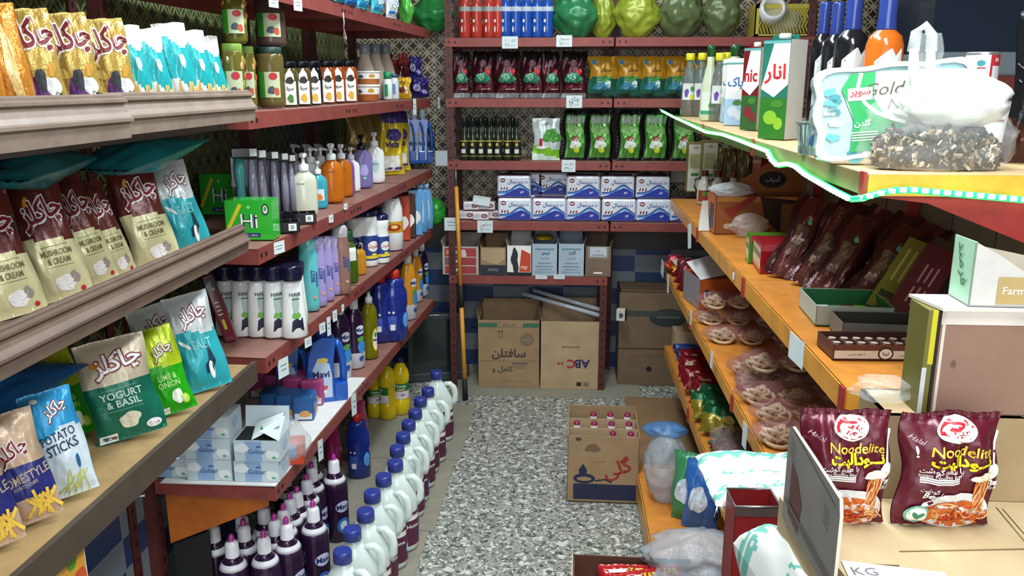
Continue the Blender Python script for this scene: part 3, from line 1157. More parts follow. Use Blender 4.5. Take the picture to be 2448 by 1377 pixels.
def tissue_box(open_top=False):
    def b():
        t = thing('tissue_box')
        w, d, h = .135, .11, .062
        mb = MB()
        mb.box(-w / 2, w / 2, -d / 2, d / 2, 0, h, TISW)
        S = flat_S(-d / 2)
        for sh, x, z, m_, kw in ((rect(.05, h * .96), -.01, h / 2, c('#8fb0d8', 'print'), dict(off=.0004)), (blob(.04, .03, 3), -.045, .04, c('#e6eef0', 'print'), dict(off=.0006)),
                                 (blob(.035, .03, 4), .045, .02, c('#e9f0ee', 'print'), dict(off=.0006)), (T('Golnar', .02), 0, .030, c('#54689c', 'print'), dict(h=.014, off=.001)),
                                 (ell(.016, .006), .006, .044, c('#54689c', 'print'), dict(off=.001)), (blob(.012, .008, 1), .05, .012, c('#5fae8a', 'print'), dict(off=.001))):
            mb.decal(sh, S, x, z, m_, **kw)
        S2 = side_S(w / 2)
        mb.decal(blob(.05, .03, 5), S2, 0, .03, c('#a9c4d8', 'print'), off=.0005)
        mb.obj('carton', t)
        if open_top:
            mb = MB()
            mb.box(-w / 2 + .004, w / 2 - .004, -d / 2 + .004, d / 2 - .004, h, h + .001, c('#1a1e1c', 'paper'))
            mb.obj('painted_opening', t)  # dark sheet painted on the closed top for the shaded inside
            mb = MB()
            mb.add([(-w / 2, d / 2, h), (w / 2, d / 2, h), (w / 2, d / 2 + .012, h + .06), (-w / 2, d / 2 + .012, h + .06)], [(0, 1, 2, 3)], TISW)
            mb.add([(w * .5, -d / 2, h), (w * .5, d / 2, h), (w * .42, d / 2, h + .035), (w * .1, -d / 2, h + .03)], [(0, 1, 2, 3)], TISW)
            mb.add([(-w * .1, -d * .5, h + .002), (w * .45, -d * .1, h + .03), (w * .4, d * .5, h + .045), (-w * .2, d * .3, h + .02)], [(0, 1, 2, 3)], c('#d8e6ea', 'print'))
            mb.obj('flap', t)
            MB().grid(lambda a, b_: Vector((.02 + .04 * (a - .5), .01 + .05 * (b_ - .5), h + .012 + .012 * math.sin(9 * a + 5 * b_))), 6, 6, c('#2f9a4a', 'paper')).obj('tissue', t)
        return t
    return b


tb = [(-.858, 2.115, 0, 'lower one of the front pair beside the free liner'), (-.995, 2.115, 0, 'bottom one of the middle stack of three'), (-1.125, 2.125, 0, 'bottom one of the stack against the wall post'),
      (-.995, 2.115, 1, 'middle one of the middle stack of three'), (-1.125, 2.125, 1, 'upper one of the stack against the wall post'), (-.995, 2.118, 2, 'topmost one of the middle stack of three')]
for k, (x, y, lv, lb) in enumerate(tb):
    put('tissue_box', tissue_box(), (x, y + .06, .506 + lv * .0635), 'pale blue patterned tissue box, ' + lb, 'tissue box', 'pale blue tissue boxes', rz=R(2), s=(.95, .95, 1))
put('tissue_open', tissue_box(True), (-.852, 2.172, .506 + .0635), 'pale blue patterned tissue box with torn open top and green tissue showing', 'tissue box', 'pale blue tissue boxes', rz=R(2), s=(.95, .95, 1))

# film packs of tissues
def film_pack(body, pic):
    def b():
        t = thing('tissue_pack')
        mb = MB()
        w, d, h = .075, .10, .085
        mb.box(-w / 2, w / 2, -d / 2, d / 2, 0, h, body)
        o = mb.obj('pack', t, bevel=.008)
        mb = MB()
        S = flat_S(-d / 2)
        mb.decal(rect(w * .8, h * .25), S, 0, h * .18, c('#d9dfe6', 'print'), off=.0006)
        mb.decal(blob(w * .5, h * .3, 3), S, .006, h * .28, pic, off=.0009)
        S = side_S(w / 2)
        mb.decal(blob(.05, .03, 3), S, 0, h * .28, pic, off=.0009)
        mb.obj('printed_picture', t)
        return t
    return b


for k, (px, py) in enumerate(((742, 970), (698, 964), (655, 958), (618, 952))):
    put('pinkpack', film_pack(c('#b04a80', 'sheen'), c('#d6b48a', 'print')), onz(px, py, .506) + Vector((0, .05, 0)), 'pink film tissue pack, %s from the shelf edge in the back row' % ORD[k], 'tissue pack', 'pink film tissue packs', rz=R(8), s=(1.05, 1, 1.1))
for k, (px, py) in enumerate(((722, 1006), (682, 1003), (644, 998))):
    put('bluepack', film_pack(c('#2a5f9e', 'sheen'), c('#d9a05a', 'print')), onz(px, py, .506) + Vector((0, .04, 0)), 'blue film tissue pack, %s from the shelf edge in front of the pink ones' % ORD[k], 'tissue pack', 'blue film tissue packs', rz=R(8), s=(.95, .8, 1.0))

# clear bag with orange-red packet
def crumple(name, w, d, h, mat, seed=0, nu=20, nv=16, knot=0.0, amp=.18, top=.35, mat2=None):
    """a loose bag: a lumpy closed body that narrows to a gathered neck"""
    def P(a, b_):
        th = 2 * PI * a
        ph = b_
        r = math.sin(PI * min(1, .08 + .92 * ph)) ** .55 if not knot else (math.sin(PI * min(.5, .06 + ph * .9)) ** .6 if ph < .5 else 1 - (1 - top) * ((ph - .5) / .5) ** .8)
        q = Vector((math.cos(th), math.sin(th), ph * 2))
        k = 1 + amp * noise.noise(q * 1.6 + Vector((seed, 0, 0))) + amp * .7 * noise.noise(q * 4 + Vector((0, seed, 0))) + amp * .25 * math.sin(th * 9 + seed + 3 * noise.noise(q * 2)) * ph + amp * .2 * abs(noise.noise(q * 2.5 + Vector((3, 1, seed))))
        return Vector((w / 2 * r * k * math.cos(th), d / 2 * r * k * math.sin(th), max(0.001, h * (ph + .06 * amp * noise.noise(q * 3)))))
    mb = MB()
    mb.grid(P, nu, nv, mat, closed=True)
    b0 = len(mb.v) - (nv + 1) * nu
    mb.f.append(tuple(reversed(range(b0, b0 + nu)))); mb.m.append(mat); mb.s.append(True)
    mb.f.append(tuple(range(b0 + nv * nu, b0 + (nv + 1) * nu))); mb.m.append(mat); mb.s.append(True)
    return mb


FILM = c('#cfd8dc', 'film')
t = thing('packet_bag', 'clear plastic bag of orange-red packets on the low rack shelf beside the tissue boxes', 'plastic bag', onz(688, 1120, .506) + Vector((0, .05, 0)), R(10))
mb = MB(); mb.box(-.035, .035, -.03, .03, 0, .07, c('#c8401e', 'print')); mb.decal(rect(.03, .04), flat_S(-.03), 0, .045, c('#7f9ac8', 'print')); mb.obj('packet', t, bevel=.004)
crumple('film', .11, .10, .13, FILM, 3, knot=1).obj('film', t)

# big blue detergent jugs, and the flat blue ones higher up
BLJ = c('#1f58b4', 'gloss')


def deterg(body=BLJ, capm=c('#1a3a80', 'plastic'), word='Mavi', h=.30):
    def b():
        t = thing('detergent_jug')
        k = h / .30
        mb = MB()
        w = .075
        pts = [(-w, .004), (-w + .006, 0), (w - .006, 0), (w, .006), (w + .002, .10), (w - .002, .17), (w - .012, .215), (w - .035, .245), (-.012, .252), (-.045, .235), (-w + .012, .18), (-w + .002, .10)]
        hole = [(.038, .075), (.056, .09), (.058, .15), (.048, .19), (.036, .19), (.030, .15), (.028, .09)]
        # body as a thick plate with a grip hole: bridge the hole by splitting into a left part and handle loop
        left = [(-w, .004), (-w + .006, 0), (.030, 0), (.026, .09), (.028, .15), (.034, .195), (.040, .243), (-.012, .252), (-.045, .235), (-w + .012, .18), (-w + .002, .10)]
        mb.prism([(x, z * k) for x, z in left], -.035, .035, body)
        mb.prism([(x, z * k) for x, z in [(.030, 0), (w - .006, 0), (w, .006), (w + .001, .07), (.027, .07)]], -.035, .035, body)
        o = mb.obj('body', t, bevel=.010)
        MB().tube([(x, 0, z * k) for x, z in [(w - .012, .05), (w - .009, .10), (w - .011, .16), (w - .022, .21), (.038, .228)]], [.015, .014, .014, .014, .015], body, 10).obj('handle', t)
        MB().lathe([(.024, .248 * k), (.026, .25 * k), (.025, .296 * k), (.021, .30 * k)], capm, 16, cx=-.005).obj('cap', t)
        mb = MB()
        S = flat_S(-.0352)
        mb.decal(star([(-.058, .02), (.018, .02), (.020, .10), (.012, .15), (-.028, .175), (-.05, .13)]), S, 0, .0, c('#b9d0e6', 'print'), off=.0006)
        mb.decal(ell(.04, .02), S, -.012, .165 * k, c('#e3c65a', 'print'), off=.0009)
        mb.decal(T(word, .03), S, -.02, .112 * k, c('#14245c', 'print'), h=.026, off=.0012)
        mb.decal(ell(.05, .02), S, -.02, .055, c('#c85a5a', 'print'), off=.0012, rot=.3)
        mb.decal(ell(.04, .014), S, -.02, .04, c('#eef2f6', 'print'), off=.0014, rot=.3)
        mb.obj('label', t)
        return t
    return b


G4 = 'blue detergent jugs'
st('deterg', deterg(), Z4, 782, 772, .30, 'big blue detergent jug with handle on the lowest shelf, beside the price tags', 'detergent jug', G4, base=955, rz=R(22))
st('deterg', deterg(), Z4, 700, 800, .30, 'big blue detergent jug farther from the aisle, half hidden behind the pink packs', 'detergent jug', G4, base=950, rz=R(22))

tall_prof = [(.030, 0), (.036, .005), (.037, .06, c('#c9cdd6', 'gloss')), (.037, .062), (.036, .17), (.030, .205), (.020, .225), (.015, .232)]
tall_prof = [(.030, 0, c('#c9cdd6', 'gloss')), (.036, .005, c('#c9cdd6', 'gloss')), (.037, .062), (.036, .17), (.030, .205), (.020, .225), (.015, .232)]
DL = [(ell(.04, .035), 0, .15, c('#dfe4f4', 'print')), (T('Mavi', .03), 0, .15, c('#1e2a6a', 'print'), dict(h=.016)), (ell(.035, .05), .004, .085, c('#3d8fd0', 'print')),
      (blob(.03, .02, 2), 0, .115, c('#5aa04a', 'print')), (blob(.02, .02, 2), 0, .04, c('#2a50a0', 'print'))]
mavip = bottle('fabric_softener_bottle', tall_prof, c('#321a40', 'gloss'), [(.0165, .228), (.016, .262), (.010, .27)], WHT, DL, sy=.75, a0=.3)
mavio = bottle('fabric_softener_bottle', tall_prof, c('#d9912a', 'gloss'), [(.0165, .228), (.016, .262), (.010, .27)], WHT, DL, sy=.75, a0=.3)
mavib = bottle('dish_soap_bottle', tall_prof, c('#2c6ab4', 'gloss'), [(.0165, .228), (.016, .262), (.010, .27)], WHT, DL, sy=.75, a0=.3)
oil_prof = [(.026, 0), (.031, .004), (.031, .02), (.026, .05), (.028, .10), (.032, .15), (.030, .19), (.018, .215), (.012, .222)]
oil = bottle('dish_soap_bottle', oil_prof, c('#7c7a12', 'liquid'), [(.014, .219), (.014, .24), (.008, .244), (.005, .262)], WHT,
             [(ell(.030, .09), .014, .075, c('#e6d650', 'print')), (ell(.022, .075), .014, .075, LBLW), (ell(.014, .02), .014, .095, c('#3a9a3a', 'print')), (T('Mavi', .03), .014, .075, c('#1e2a6a', 'print'), dict(h=.01))], sy=.7)
st('mavip', mavip, Z4, 852, 712, .27, 'tall purple and white softener bottle on the lowest shelf beside the yellow-green bottle', 'bottle', base=878, rz=R(38))
st('mavip', mavip, Z4, 818, 722, .27, 'tall purple and white softener bottle half hidden by the blue detergent jug handle', 'bottle', base=903, rz=R(38))
st('oil', oil, Z4, 887, 698, .262, 'clear yellow-green dish soap bottle on the lowest shelf', 'bottle', base=856, rz=R(40))
for px, base, top, lb in ((948, 812, 645, 'blue toilet cleaner bottle with red cap, nearest the edge of the lowest shelf'), (915, 815, 655, 'blue toilet cleaner bottle with red cap, beside the yellow-green soap on the lowest shelf'),
                          (930, 790, 650, 'blue toilet cleaner bottle behind the front two on the lowest shelf')):
    st('wc', wc, Z4, px, top, .238, lb, 'bottle', 'blue toilet cleaner bottles', base=base, rz=R(30))
for px, base, top, lb in ((978, 762, 604, 'orange and white softener bottle on the lowest shelf, nearer the camera'), (996, 720, 592, 'orange and white softener bottle on the lowest shelf, behind the first')):
    st('mavio', mavio, Z4, px, top, .27, lb, 'bottle', 'orange softener bottles', base=base, rz=R(50))
st('mavip', mavip, Z4, 1010, 580, .27, 'tall purple softener bottle at the far end of the lowest shelf', 'bottle', base=706, rz=R(50))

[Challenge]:
Copy all the lines above that hold the string "part".

[The result]:
Continue the Blender Python script for this scene: part 3, from line 1157. More parts follow. Use Blender 4.5. Take the picture to be 2448 by 1377 pixels.
        # body as a thick plate with a grip hole: bridge the hole by splitting into a left part and handle loop